Authenticity opens the door. Broker-owner Deb Siefkin shares what actually carries the conversation when the decision gets difficult.
Authenticity isn’t your problem. Most agents today are already more natural, more visible and more themselves than they were a few years ago.
The scripts are gone. The polish has softened. And in a feed full of overproduced content and AI-generated noise, that shift matters.
TAKE THE INMAN INTEL INDEX SURVEY
Being real might get you watched, but it doesn’t get you chosen. The place this breaks is not in your marketing. It shows up in your conversations.
You’re sitting across the table from a couple who’s been looking for a few weeks. You’ve shown them several homes, they like you, and by most standards, you’re doing everything right. You’ve been responsive, present, easy to work with. And then one of them says, almost casually, “We’re just not sure what we’re missing.”
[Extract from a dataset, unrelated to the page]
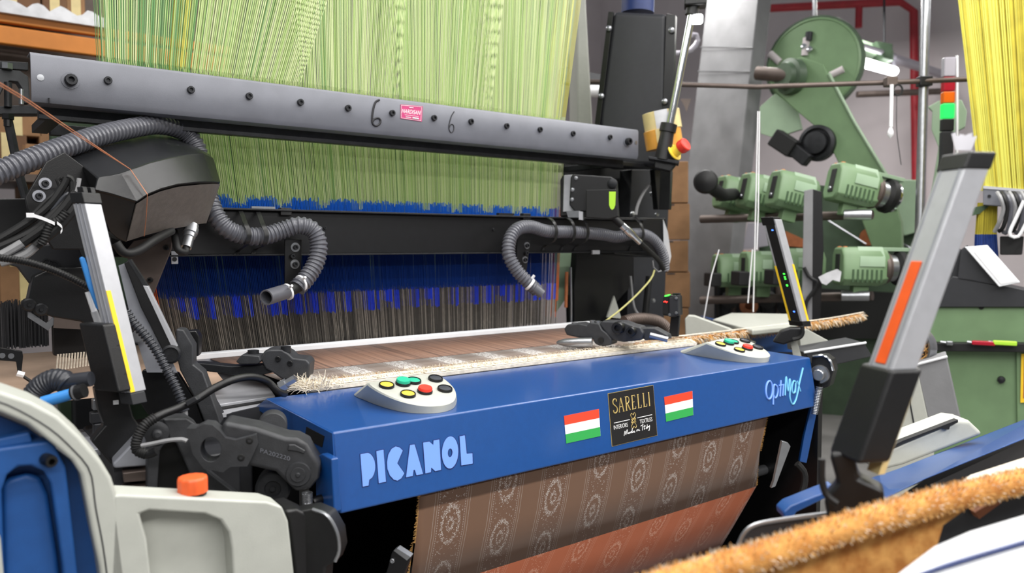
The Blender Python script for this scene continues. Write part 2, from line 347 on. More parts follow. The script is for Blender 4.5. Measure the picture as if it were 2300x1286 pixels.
for sy in (0, 1):
    c0 = .48 if sy == 0 else .74; d = 1 if sy == 0 else -1
    for sx in (-1, 1):
        b.tube(spline([sg(.515 + sx * .0, c0 + d * .02), sg(.515 + sx * .03, c0 - d * .02), sg(.515 + sx * .055, c0 + d * .02), sg(.515 + sx * .03, c0 + d * .07), sg(.515 - sx * .03, c0 + d * .13), sg(.515 - sx * .05, c0 + d * .17), sg(.515 - sx * .02, c0 + d * .16)], .003), .0011, 5)
b.build('emblem', 'gold', sign)
HS = [[(.28, .85), (.31, .76), (.32, .84), (.36, .74), (.36, .83), (.40, .8), (.385, .835), (.41, .82), (.45, .8), (.43, .835), (.46, .8), (.475, .73), (.465, .83), (.49, .815), (.52, .8), (.5, .83), (.53, .825)], [(.57, .79), (.565, .825), (.59, .79), (.6, .82), (.62, .79), (.625, .825), (.64, .815)], [(.70, .72), (.69, .83)], [(.66, .74), (.72, .715)], [(.74, .73), (.735, .82), (.755, .8)], [(.72, .765), (.77, .755)], [(.79, .78), (.775, .815), (.8, .81), (.81, .73), (.805, .81), (.83, .77), (.835, .8), (.86, .765), (.84, .86), (.82, .85)]]
b = MB()
for pts in HS: b.tube(spline([sg(u - .0, v + .01) for u, v in pts], .003) if len(pts) > 2 else [sg(u, v + .01) for u, v in pts], .0011, 5)
b.build('script_letters', 'print_white', sign)
# ------------------------------------------------------------------ button panels on the cover
def pz(x, y, z): return at(x, y, Z=z)
def button_panel(label):
    t = thing('button_panel', label, 'control panel', 'push button panels on the blue cover')
    bz = .9835
    bpx = [(795, 885), (821, 899), (855, 912), (901, 924), (944, 928), (987, 926.5), (1013, 919.5), (1023, 910), (1026, 895), (1020, 880), (1000, 868), (960, 862), (900, 862), (830, 872)]
    tpx = [(826.5, 859), (844, 875), (878, 892), (915, 904), (958, 911), (995, 909), (1014, 903), (1022, 895), (1024, 882), (1015, 865), (990, 845), (960, 840), (912, 842), (855, 853)]
    tn = V((0, -.27, 1)).normalized(); tp0 = V((1.2, 1.86, 1.012))
    def smooth(pl):
        n = len(pl); out = []
        for i in range(n):
            a, b_, c_, d = pl[i - 1], pl[i], pl[(i + 1) % n], pl[(i + 2) % n]
            for k in range(4):
                t_ = k / 4; out.append(.5 * ((2 * b_) + (c_ - a) * t_ + (2 * a - 5 * b_ + 4 * c_ - d) * t_ * t_ + (3 * b_ - a - 3 * c_ + d) * t_ ** 3))
        return out
    cn_ = V((0, -.025, 1)).normalized()
    bl_ = smooth([atp(x, y, V((1, 1.8, .9815)), cn_) for x, y in bpx]); tl_ = smooth([atp(x, y, tp0, tn) for x, y in tpx])
    MB().loft([bl_, [a.lerp(b_, .93) for a, b_ in zip(bl_, tl_)], [p_.lerp(tp0, .0) + (sum(tl_, V((0, 0, 0))) / len(tl_) - p_).normalized() * .005 for p_ in tl_]]).build('housing', 'panel_gray', t, 0, sharp=32)
    for px, py, m, kind in ((868, 867, 'btn_yellow', 0), (905, 862, 'btn_green', 1), (929, 857, 'btn_green', 0), (954, 880, 'btn_red', 1), (916, 887, 'btn_yellow', 0), (978, 852, 'btn_dark', 0), (999, 875, 'btn_dark', 0)):
        p = atp(px, py, tp0, tn); r = .0225
        if kind == 0:
            bz_ = MB().lathe(p, tn, [(r, -.006), (r, .006), (r * .95, .008), (r * .86, .008), (r * .84, .003), (0, .003)], 20).build('push_button', 'black_plastic', t)
            MB().lathe(p, tn, [(r * .83, .002), (r * .82, .006), (r * .7, .007), (0, .007)], 20).build('button_cap', m, bz_)
        else:
            bz_ = MB().lathe(p, tn, [(r, -.006), (r, .006), (r * .95, .008), (0, .008)], 20).build('push_button', 'black_plastic', t)
            MB().lathe(p, tn, [(r * .92, .007), (r * .92, .013), (r * .86, .016), (0, .016)], 20).build('button_cap', m, bz_)
    return t
bp = button_panel('pale grey push button panel on the blue cover near the word at the left')
c = copy_tree(bp, (1.515, 0, 0)); c['label'] = 'pale grey push button panel at the far right end of the blue cover'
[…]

Most agents hear that and think it’s about inventory or timing, so they stay in motion. They send more listings, schedule more showings and keep the process moving forward. But nothing actually moves forward, because the issue isn’t the number of homes they’ve seen. It’s that the client doesn’t yet know what they’re solving for.
They’re not trying to find a house. They’re trying to make a decision they can trust.
Where the hesitation is coming from
That distinction matters more than most agents realize, because until that need is surfaced, everything else becomes noise. The hesitation you’re seeing usually isn’t random. It’s coming from something specific that hasn’t been named yet.
Sometimes it’s a mismatch between price and expectations. Sometimes it’s that “right” hasn’t been clearly defined. Sometimes it’s that one person is ready to move and the other isn’t.
Whatever it is, until it’s clear, no amount of activity will fix it.
And this is where agents quietly lose control of the process. The client starts widening the circle. They mention a conversation they had at an open house. They forward you a listing another agent sent them. They begin second-guessing your guidance, not because you did anything wrong, but because something still doesn’t make sense to them.
So they go looking for clarity somewhere else.
Authenticity doesn’t resolve that. It just makes you more likable while the confusion remains.
How you can help your clients decide
And that’s the uncomfortable part of this conversation. Your clients are not hiring you to be yourself. They’re hiring you to help them surface what’s actually driving their decision and move forward with clarity.
That requires you to do something most agents avoid. You have to slow the moment down instead of speeding it up.
“Let’s pause for a second. When you say you’re not sure what you’re missing, that usually means we haven’t identified what matters most yet. Let’s figure that out before we look at anything else.”
Now the conversation changes. You’re no longer reacting to the process. You’re helping them locate the actual decision.
Sometimes that follow-up sounds like this:
“Is it the homes that aren’t lining up, or is it that we haven’t defined what ‘right’ looks like clearly enough yet?”
Or even:
“Do both of you feel ready to make a decision if we found the right one, or are we still figuring that part out?”
That’s not more information. That’s structure.
Because buyers today are not walking into the process uninformed. They have access to more information than ever — listings, data, videos, AI summaries — and yet that hasn’t made decisions easier. If anything, it’s made them more overwhelming, more difficult to sort through in a way that leads to action.
Information doesn’t create confidence. Understanding does.
And in this context, understanding means helping someone see why they’re hesitating — and whether it’s the home, the price or the decision itself that’s actually in the way.
Authenticity might get you trusted. But clarity is what gets you chosen.
That’s the level most conversations about marketing are missing right now. The focus is still on how to get attention, when the real leverage is in what happens after you have it. Authenticity will open the door, but it won’t carry the conversation when the decision gets difficult.
The agents who are separating right now are the ones who can do both. They feel real, and they make things clear. One gets them in the room. The other is why they stay.
Because in the end, clients don’t remember who showed them the most homes. They remember who helped them understand what they were actually trying to do.